- [STATED EXERCISE]: Sort through the entries below and pull out lines containing the word "wide".

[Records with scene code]
++++

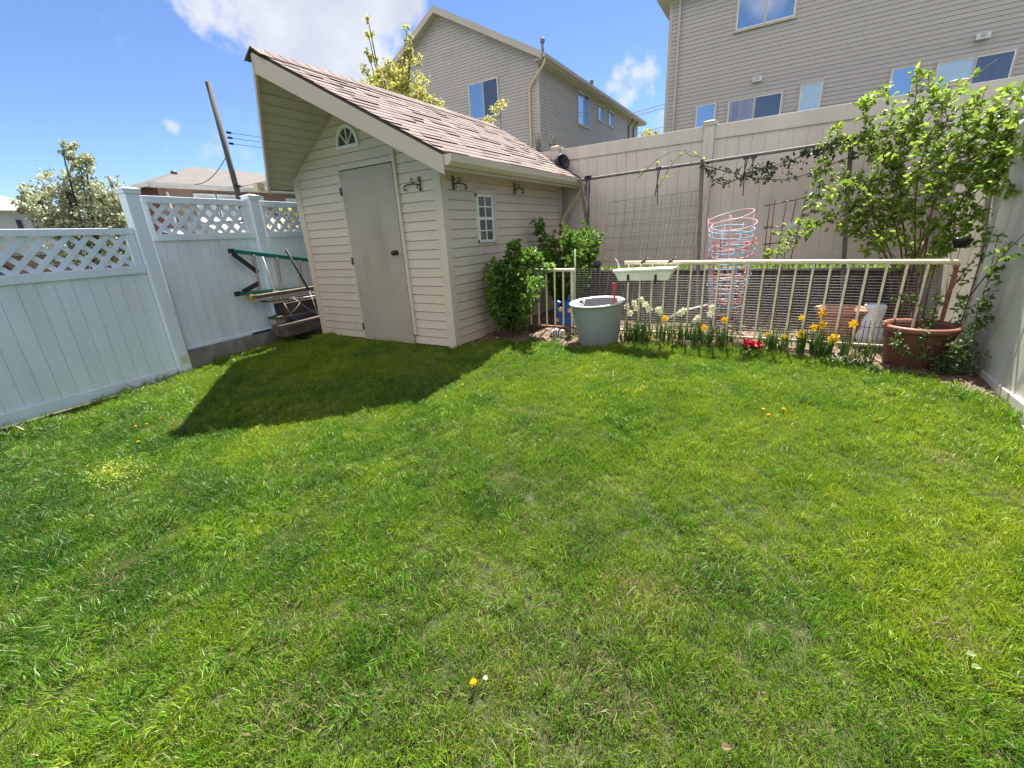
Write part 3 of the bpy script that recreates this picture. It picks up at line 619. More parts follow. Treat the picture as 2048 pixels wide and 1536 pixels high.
b = MB(); b.obox(FO, FU, -1.735, -1.665, FN, .067, .074, -.06, .03); b.build('outlet_box', mat('beige outlet', (.55, .55, .46), .5), wf, .004)
b = MB(); b.obox(FO, FU, -1.63, 2.6, FN, -.09, .045, -.45, .063); o = b.build('concrete_curb', concrete, None, .01); tag(o, 'rough grey concrete curb under the taller white fence panel', 'curb')
b = MB(); b.obox(FO, FU, -6.5, -1.77, FN, -.05, .01, -.34, -.24); o = b.build('ground_board', mat('old board', (.20, .16, .12), .9, .3, 10), None); tag(o, 'weathered board at the foot of the low white fence panel', 'board')

# ladder lying along the fence
ld = thing('step_ladder', 'green step ladder hung sideways on the white fence beside the shed', 'ladder', fpt(-.3, .1, .6))
zt = lambda a: 1.15-.17*(a+.85); zb = lambda a: .63-.065*(a+.9)
def chan(b, p, q, m_=0): b.beam(p, q, .03, .052, (0, 0, 1))
b = MB(); chan(b, fpt(-.86, .13, zt(-.86)), fpt(1.1, .13, zt(1.1))); b.build('side_rail', greenl, ld, .004)
b = MB(); chan(b, fpt(-.92, .13, zb(-.92)), fpt(1.1, .13, zb(1.1))); b.build('side_rail', greenl, ld, .004)
for (a, f) in ((-.85, zt), (-.91, zb)):
    b = MB(); b.beam(fpt(a-.035, .13, f(a)), fpt(a+.03, .13, f(a)), .034, .058); b.build('foot', blackpl, ld, .004)
for a in (-.575, -.25, .1, .45):
    b = MB(); b.beam(fpt(a, .13, zt(a)-.02), fpt(a-.025, .13, zb(a)+.02), .028, .045, (FN[0], FN[1], 0)); b.build('rung', steel, ld, .003)
for (p, q) in ((fpt(-.85, .14, zt(-.85)-.03), fpt(-.57, .14, .86)), (fpt(-.84, .14, zb(-.84)+.02), fpt(-.585, .14, .73))):
    b = MB(); b.beam(p, q, .055, .022, (FN[0], FN[1], 0)); b.build('brace', blackpl, ld, .003)
b = MB(); b.tube([fpt(-.46, .15, zt(-.46)-.03), fpt(-.40, .15, zb(-.4))], .008, 6); b.beam(fpt(-.43, .155, zb(-.43)), fpt(-.34, .155, zb(-.34)), .012, .02); b.build('spreader_bar', mat('white metal', (.7, .7, .7), .4), ld)

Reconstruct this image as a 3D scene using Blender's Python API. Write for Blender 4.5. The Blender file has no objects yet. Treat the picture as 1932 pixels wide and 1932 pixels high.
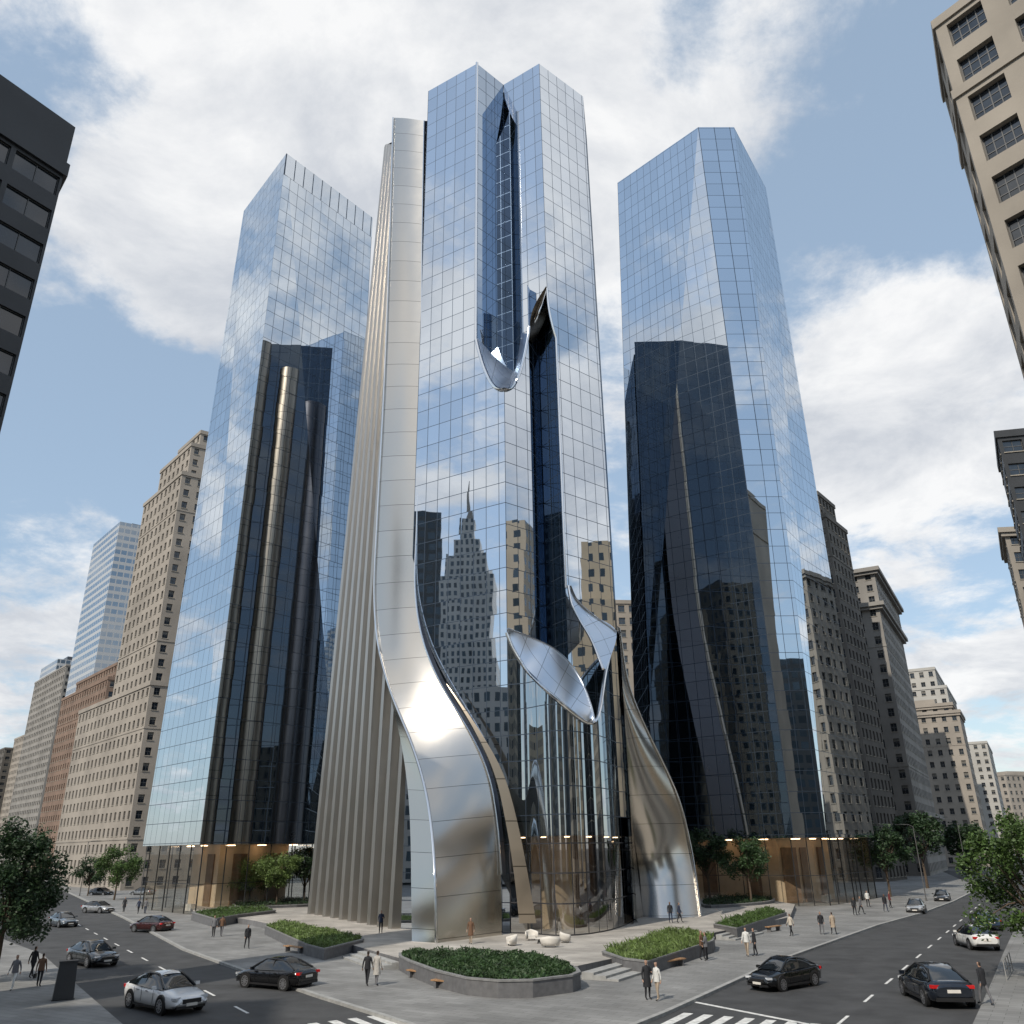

++++

- [COMPLETED EXERCISE]:
Write part 3 of the bpy script that recreates this picture. It picks up at line 619. More parts follow. Treat the picture as 2048 pixels wide and 1536 pixels high.
Reconstruct this image as a 3D scene using Blender's Python API. Write for Blender 4.5. The Blender file has no objects yet. Treat the picture as 1932 pixels wide and 1932 pixels high.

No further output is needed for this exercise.